Thousands of police in Germany carried out a series of raids early Wednesday morning, targeting far-right extremists who allegedly sought to overthrow the state by force.
Federal prosecutors said some 3,000 officers conducted searches at 130 sites in 11 of Germany's 16 states against adherents of the so-called Reich Citizens movement. Some members of the grouping reject Germany's postwar constitution and have called for the overthrow of the government.
Prosecutors said 22 German citizens were detained on suspicion of "membership in a terrorist organization." Three other people, including a Russian citizen, are suspected of supporting the organization, they said.
Weekly Der Spiegel reported that locations searched include the barracks of Germany's special forces unit KSK in the southwestern town of Calw. The unit has in the past been scrutinised over alleged far-right involvement by some soldiers.
Federal prosecutors declined to confirm or deny that the barracks was searched.
Along with detentions in Germany, prosecutors said that one person was detained in the Austrian town of Kitzbuehel and another in the Italian city of Perugia.

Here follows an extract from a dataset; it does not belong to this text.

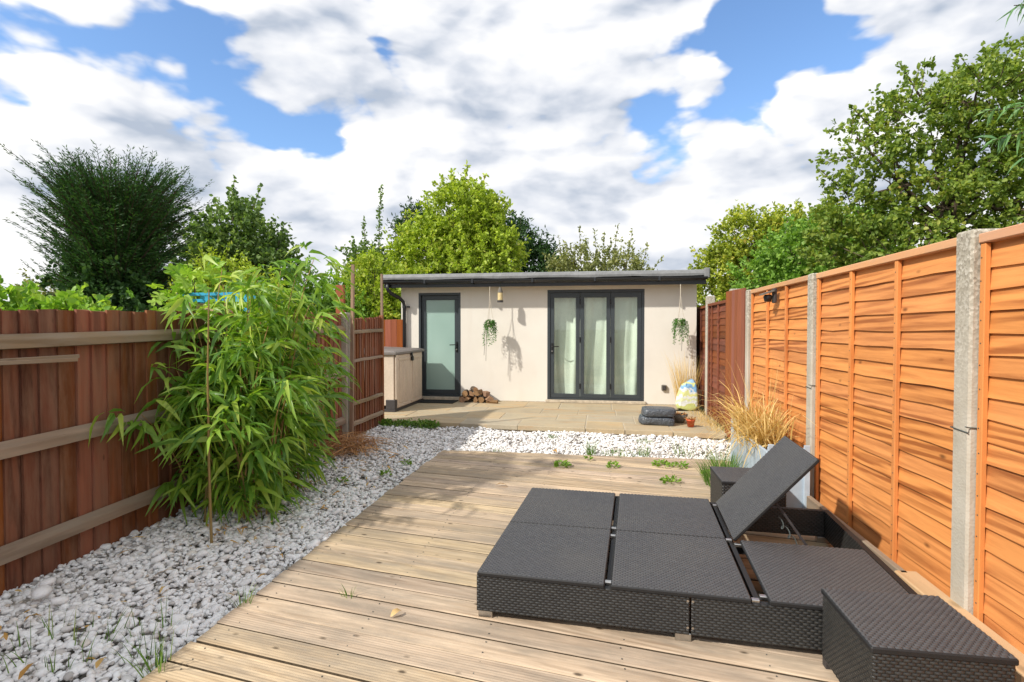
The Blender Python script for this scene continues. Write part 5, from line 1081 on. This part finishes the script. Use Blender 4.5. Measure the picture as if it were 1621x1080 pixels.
# grape vine with big lobed leaves over the fence
def vine():
    g = np.random.default_rng(62); base = (-4.25, 5.3, -.07); t = empty('grape_vine', base); tag(t, 'vine with large lobed light green leaves rising above the left fence', 'vine')
    st_ = MB()
    for i in range(9): st_.tube([(g.uniform(-.3, .3), g.uniform(-.3, .3), 0), (g.uniform(-.4, .4), g.uniform(-.3, .3), 1.2), (g.uniform(-.5, .5), g.uniform(-.35, .35), g.uniform(1.7, 2.2))], [.012, .009, .004], 5)
    st_.build('stems', M['bark'], t)
    pr = []
    for i in range(25):
        a = -math.pi*.92+2*math.pi*.92*i/24; r = .5*(1+.26*math.cos(5*a*.98)+.06*math.cos(15*a)); pr.append((r*math.cos(a), r*math.sin(a)))
    me = MB(); me.add([(0, 0, 0)]+[(x, y, .05*math.cos(6*math.atan2(y, x))-.12*(x*x+y*y)) for x, y in pr], [(0, i+1, i+2) for i in range(24)]); lf = me.mesh('leaf'); lf.materials.append(LM['vine'])
    for i in range(170):
        y = g.normal(0, .38); x = g.normal(0, .20); z = 1.30+g.uniform(0, 1)**.9*(1.0-.8*abs(y)); s = g.uniform(.08, .17)
        inst('leaf', lf, t, (x, y, z), (g.normal(0, .5)+.5, g.normal(0, .5)+.3, g.uniform(0, 6.28)), (s, s, s))
vine()
# far tree line closing the gaps
for i, (x, y, h, w_, m_) in enumerate(((-22, 24, 3.2, 3.4, 'apple'), (-13, 23, 3.0, 3.0, 'maple'), (-9.5, 22, 3.0, 2.2, 'green'), (9.5, 20, 4.2, 2.4, 'green'), (13, 18, 4.4, 2.6, 'oak'))):
    tree('distant_tree', ('distant olive tree at the far left horizon', 'distant dark tree seen between evergreen and maple', 'distant green tree behind the bamboo top', 'distant green tree behind the right fence trees', 'distant olive tree beyond the right edge')[i], (x, y, -.07), [((x-w_*.3, y, h*.6), (w_*.55, 1.0, h*.38)), ((x+w_*.35, y, h*.5), (w_*.5, 1.0, h*.36))], m_, 300+i, 260, 20, .5, .16, .11, .4, 'oval', .1, group='distant trees')
# blue framed play stand beyond the fence
bs = empty('play_stand', (-3.92, 5.02, 0)); tag(bs, 'bright blue framed stand with a tan board behind the left fence', 'play stand')
for a, b in (((-.28, 0, 0), (-.28, 0, 1.735)), ((.40, 0, 0), (.40, 0, 1.735)), ((-.28, .25, 0), (-.28, .25, 1.72)), ((.40, .25, 0), (.40, .25, 1.72))): MB().bar(a, b, .04, .04).build('upright', M['brightblue'], bs)
for a, b in (((-.31, 0, 1.755), (.44, 0, 1.755)), ((-.31, .25, 1.735), (.44, .25, 1.735)), ((-.26, -.0, 1.69), (.38, .0, 1.69))): MB().bar(a, b, .03, .03).build('top_bar', M['brightblue'], bs)
MB().box(-.20, .22, .03, .05, .9, 1.665, .008).build('board', M['tan'], bs)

Prosecutors said the suspected ringleaders are accused of last year founding a “terrorist organization with the goal of overturning the existing state order in Germany and replace it with their own form of state, which was already in the course of being founded.”
The suspects were aware that their aim could only be achieved by military means and with force, prosecutors said.
They are alleged to have believed in a “conglomerate of conspiracy theories consisting of narratives from the so-called Reich Citizens as well as QAnon ideology,” according to a statement by prosecutors.